== Requirements ==
Quote the listing in full, exactly as given, minus any pictures.

== Supplied material ==
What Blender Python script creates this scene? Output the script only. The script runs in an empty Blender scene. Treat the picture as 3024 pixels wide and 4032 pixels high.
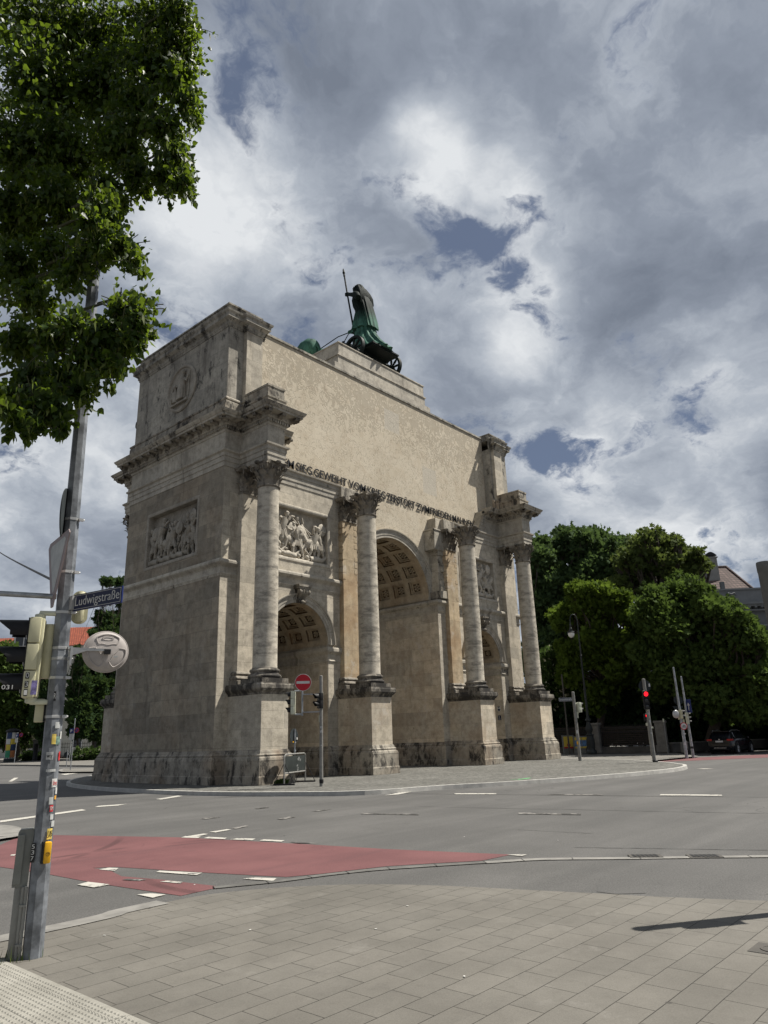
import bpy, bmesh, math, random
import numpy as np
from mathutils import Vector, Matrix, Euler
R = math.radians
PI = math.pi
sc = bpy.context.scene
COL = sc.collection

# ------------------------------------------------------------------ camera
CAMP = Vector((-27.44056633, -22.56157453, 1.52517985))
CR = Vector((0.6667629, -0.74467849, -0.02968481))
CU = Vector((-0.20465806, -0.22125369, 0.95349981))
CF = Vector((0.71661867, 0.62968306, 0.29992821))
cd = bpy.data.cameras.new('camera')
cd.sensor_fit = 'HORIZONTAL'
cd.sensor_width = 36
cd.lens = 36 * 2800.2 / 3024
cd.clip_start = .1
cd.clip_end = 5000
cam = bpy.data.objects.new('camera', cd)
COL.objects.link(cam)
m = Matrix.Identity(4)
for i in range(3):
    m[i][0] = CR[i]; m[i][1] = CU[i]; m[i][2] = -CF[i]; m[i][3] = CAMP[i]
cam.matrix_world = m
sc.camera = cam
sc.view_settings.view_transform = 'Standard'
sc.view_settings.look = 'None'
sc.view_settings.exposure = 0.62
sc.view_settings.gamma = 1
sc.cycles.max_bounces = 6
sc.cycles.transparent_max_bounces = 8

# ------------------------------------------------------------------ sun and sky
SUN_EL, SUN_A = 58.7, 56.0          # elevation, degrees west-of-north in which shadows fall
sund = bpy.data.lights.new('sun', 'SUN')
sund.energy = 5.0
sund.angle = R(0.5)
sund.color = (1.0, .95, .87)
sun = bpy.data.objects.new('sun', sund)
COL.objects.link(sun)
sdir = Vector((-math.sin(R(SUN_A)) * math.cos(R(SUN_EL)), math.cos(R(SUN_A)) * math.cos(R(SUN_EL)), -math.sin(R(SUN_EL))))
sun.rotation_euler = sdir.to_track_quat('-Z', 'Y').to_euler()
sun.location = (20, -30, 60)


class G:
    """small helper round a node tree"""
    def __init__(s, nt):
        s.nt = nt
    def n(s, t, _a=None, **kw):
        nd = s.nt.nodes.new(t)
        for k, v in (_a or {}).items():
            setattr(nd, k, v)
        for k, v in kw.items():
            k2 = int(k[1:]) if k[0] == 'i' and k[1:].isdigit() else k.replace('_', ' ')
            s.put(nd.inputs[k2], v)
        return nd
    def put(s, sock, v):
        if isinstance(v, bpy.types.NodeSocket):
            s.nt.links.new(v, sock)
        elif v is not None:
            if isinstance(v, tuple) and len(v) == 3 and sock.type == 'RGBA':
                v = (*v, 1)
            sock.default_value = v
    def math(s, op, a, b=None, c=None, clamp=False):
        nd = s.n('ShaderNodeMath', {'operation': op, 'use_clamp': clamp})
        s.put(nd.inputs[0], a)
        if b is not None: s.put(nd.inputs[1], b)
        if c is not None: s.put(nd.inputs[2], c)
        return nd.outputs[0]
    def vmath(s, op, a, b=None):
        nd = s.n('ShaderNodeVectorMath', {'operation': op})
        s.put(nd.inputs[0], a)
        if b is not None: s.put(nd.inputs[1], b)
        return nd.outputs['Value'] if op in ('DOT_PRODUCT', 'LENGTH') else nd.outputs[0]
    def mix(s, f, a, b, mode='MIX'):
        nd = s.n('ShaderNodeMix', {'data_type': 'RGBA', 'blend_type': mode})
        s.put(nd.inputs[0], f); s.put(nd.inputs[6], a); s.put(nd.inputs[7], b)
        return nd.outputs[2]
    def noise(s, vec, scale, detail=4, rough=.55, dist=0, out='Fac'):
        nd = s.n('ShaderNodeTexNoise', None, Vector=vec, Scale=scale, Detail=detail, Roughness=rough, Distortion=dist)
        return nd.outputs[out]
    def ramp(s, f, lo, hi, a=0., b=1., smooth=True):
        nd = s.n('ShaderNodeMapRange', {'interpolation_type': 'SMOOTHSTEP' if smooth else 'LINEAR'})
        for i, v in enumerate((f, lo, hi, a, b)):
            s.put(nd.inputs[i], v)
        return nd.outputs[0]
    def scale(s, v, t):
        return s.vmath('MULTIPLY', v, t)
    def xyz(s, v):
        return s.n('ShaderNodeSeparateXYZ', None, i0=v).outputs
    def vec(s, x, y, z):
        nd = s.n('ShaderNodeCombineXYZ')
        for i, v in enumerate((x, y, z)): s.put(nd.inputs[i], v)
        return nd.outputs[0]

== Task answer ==
What Blender Python script creates this scene? Output the script only. The script runs in an empty Blender scene. Treat the picture as 3024 pixels wide and 4032 pixels high.
import bpy, bmesh, math, random
import numpy as np
from mathutils import Vector, Matrix, Euler
R = math.radians
PI = math.pi
sc = bpy.context.scene
COL = sc.collection

# ------------------------------------------------------------------ camera
CAMP = Vector((-27.44056633, -22.56157453, 1.52517985))
CR = Vector((0.6667629, -0.74467849, -0.02968481))
CU = Vector((-0.20465806, -0.22125369, 0.95349981))
CF = Vector((0.71661867, 0.62968306, 0.29992821))
cd = bpy.data.cameras.new('camera')
cd.sensor_fit = 'HORIZONTAL'
cd.sensor_width = 36
cd.lens = 36 * 2800.2 / 3024
cd.clip_start = .1
cd.clip_end = 5000
cam = bpy.data.objects.new('camera', cd)
COL.objects.link(cam)
m = Matrix.Identity(4)
for i in range(3):
    m[i][0] = CR[i]; m[i][1] = CU[i]; m[i][2] = -CF[i]; m[i][3] = CAMP[i]
cam.matrix_world = m
sc.camera = cam
sc.view_settings.view_transform = 'Standard'
sc.view_settings.look = 'None'
sc.view_settings.exposure = 0.62
sc.view_settings.gamma = 1
sc.cycles.max_bounces = 6
sc.cycles.transparent_max_bounces = 8

# ------------------------------------------------------------------ sun and sky
SUN_EL, SUN_A = 58.7, 56.0          # elevation, degrees west-of-north in which shadows fall
sund = bpy.data.lights.new('sun', 'SUN')
sund.energy = 5.0
sund.angle = R(0.5)
sund.color = (1.0, .95, .87)
sun = bpy.data.objects.new('sun', sund)
COL.objects.link(sun)
sdir = Vector((-math.sin(R(SUN_A)) * math.cos(R(SUN_EL)), math.cos(R(SUN_A)) * math.cos(R(SUN_EL)), -math.sin(R(SUN_EL))))
sun.rotation_euler = sdir.to_track_quat('-Z', 'Y').to_euler()
sun.location = (20, -30, 60)


class G:
    """small helper round a node tree"""
    def __init__(s, nt):
        s.nt = nt
    def n(s, t, _a=None, **kw):
        nd = s.nt.nodes.new(t)
        for k, v in (_a or {}).items():
            setattr(nd, k, v)
        for k, v in kw.items():
            k2 = int(k[1:]) if k[0] == 'i' and k[1:].isdigit() else k.replace('_', ' ')
            s.put(nd.inputs[k2], v)
        return nd
    def put(s, sock, v):
        if isinstance(v, bpy.types.NodeSocket):
            s.nt.links.new(v, sock)
        elif v is not None:
            if isinstance(v, tuple) and len(v) == 3 and sock.type == 'RGBA':
                v = (*v, 1)
            sock.default_value = v
    def math(s, op, a, b=None, c=None, clamp=False):
        nd = s.n('ShaderNodeMath', {'operation': op, 'use_clamp': clamp})
        s.put(nd.inputs[0], a)
        if b is not None: s.put(nd.inputs[1], b)
        if c is not None: s.put(nd.inputs[2], c)
        return nd.outputs[0]
    def vmath(s, op, a, b=None):
        nd = s.n('ShaderNodeVectorMath', {'operation': op})
        s.put(nd.inputs[0], a)
        if b is not None: s.put(nd.inputs[1], b)
        return nd.outputs['Value'] if op in ('DOT_PRODUCT', 'LENGTH') else nd.outputs[0]
    def mix(s, f, a, b, mode='MIX'):
        nd = s.n('ShaderNodeMix', {'data_type': 'RGBA', 'blend_type': mode})
        s.put(nd.inputs[0], f); s.put(nd.inputs[6], a); s.put(nd.inputs[7], b)
        return nd.outputs[2]
    def noise(s, vec, scale, detail=4, rough=.55, dist=0, out='Fac'):
        nd = s.n('ShaderNodeTexNoise', None, Vector=vec, Scale=scale, Detail=detail, Roughness=rough, Distortion=dist)
        return nd.outputs[out]
    def ramp(s, f, lo, hi, a=0., b=1., smooth=True):
        nd = s.n('ShaderNodeMapRange', {'interpolation_type': 'SMOOTHSTEP' if smooth else 'LINEAR'})
        for i, v in enumerate((f, lo, hi, a, b)):
            s.put(nd.inputs[i], v)
        return nd.outputs[0]
    def scale(s, v, t):
        return s.vmath('MULTIPLY', v, t)
    def xyz(s, v):
        return s.n('ShaderNodeSeparateXYZ', None, i0=v).outputs
    def vec(s, x, y, z):
        nd = s.n('ShaderNodeCombineXYZ')
        for i, v in enumerate((x, y, z)): s.put(nd.inputs[i], v)
        return nd.outputs[0]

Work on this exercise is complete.